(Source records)

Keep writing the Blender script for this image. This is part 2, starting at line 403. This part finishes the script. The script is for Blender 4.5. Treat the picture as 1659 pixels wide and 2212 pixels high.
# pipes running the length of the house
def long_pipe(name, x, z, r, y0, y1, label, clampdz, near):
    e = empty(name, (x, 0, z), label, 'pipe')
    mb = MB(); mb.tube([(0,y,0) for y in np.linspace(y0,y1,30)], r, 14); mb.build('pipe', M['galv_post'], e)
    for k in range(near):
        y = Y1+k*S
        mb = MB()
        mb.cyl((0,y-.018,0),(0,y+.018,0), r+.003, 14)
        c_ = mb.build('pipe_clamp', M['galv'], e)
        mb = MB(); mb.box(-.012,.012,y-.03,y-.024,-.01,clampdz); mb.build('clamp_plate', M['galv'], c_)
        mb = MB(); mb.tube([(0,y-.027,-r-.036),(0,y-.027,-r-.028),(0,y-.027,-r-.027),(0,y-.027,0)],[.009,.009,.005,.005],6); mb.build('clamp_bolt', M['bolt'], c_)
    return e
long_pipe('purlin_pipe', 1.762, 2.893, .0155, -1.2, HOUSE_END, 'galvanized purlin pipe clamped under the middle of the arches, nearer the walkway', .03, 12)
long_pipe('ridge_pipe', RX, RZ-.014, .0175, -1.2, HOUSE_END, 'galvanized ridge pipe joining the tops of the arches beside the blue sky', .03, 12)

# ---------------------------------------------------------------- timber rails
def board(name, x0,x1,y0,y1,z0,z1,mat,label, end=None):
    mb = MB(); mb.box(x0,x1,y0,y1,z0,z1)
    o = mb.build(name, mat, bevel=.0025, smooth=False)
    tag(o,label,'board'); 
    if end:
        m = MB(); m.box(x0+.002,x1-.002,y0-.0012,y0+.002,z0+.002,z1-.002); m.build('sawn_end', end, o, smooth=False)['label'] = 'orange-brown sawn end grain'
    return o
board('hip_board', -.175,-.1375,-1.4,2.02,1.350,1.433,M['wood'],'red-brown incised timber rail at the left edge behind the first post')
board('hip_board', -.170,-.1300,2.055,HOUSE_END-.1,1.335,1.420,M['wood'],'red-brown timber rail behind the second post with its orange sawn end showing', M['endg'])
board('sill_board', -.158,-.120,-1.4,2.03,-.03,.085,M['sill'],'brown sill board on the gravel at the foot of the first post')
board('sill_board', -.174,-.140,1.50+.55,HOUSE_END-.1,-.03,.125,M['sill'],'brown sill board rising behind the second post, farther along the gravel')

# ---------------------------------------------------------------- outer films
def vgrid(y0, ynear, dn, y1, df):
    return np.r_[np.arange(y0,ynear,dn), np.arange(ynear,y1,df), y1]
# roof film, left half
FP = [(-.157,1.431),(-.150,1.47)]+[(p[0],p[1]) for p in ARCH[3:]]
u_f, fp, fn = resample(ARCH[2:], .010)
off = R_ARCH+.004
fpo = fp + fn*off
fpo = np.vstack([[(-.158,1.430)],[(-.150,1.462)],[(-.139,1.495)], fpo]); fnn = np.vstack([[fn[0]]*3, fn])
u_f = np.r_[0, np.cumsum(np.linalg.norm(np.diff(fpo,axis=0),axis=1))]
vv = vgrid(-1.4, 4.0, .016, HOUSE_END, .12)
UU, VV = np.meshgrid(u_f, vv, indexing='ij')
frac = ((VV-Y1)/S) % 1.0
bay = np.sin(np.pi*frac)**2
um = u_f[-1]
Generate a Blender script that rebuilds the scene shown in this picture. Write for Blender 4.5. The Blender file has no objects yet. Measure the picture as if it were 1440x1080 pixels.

Problem:
In the listing above, find the lines holding the word "picture" and copy them.

Task response:
Keep writing the Blender script for this image. This is part 2, starting at line 403. This part finishes the script. The script is for Blender 4.5. Treat the picture as 1659 pixels wide and 2212 pixels high.
Generate a Blender script that rebuilds the scene shown in this picture. Write for Blender 4.5. The Blender file has no objects yet. Measure the picture as if it were 1440x1080 pixels.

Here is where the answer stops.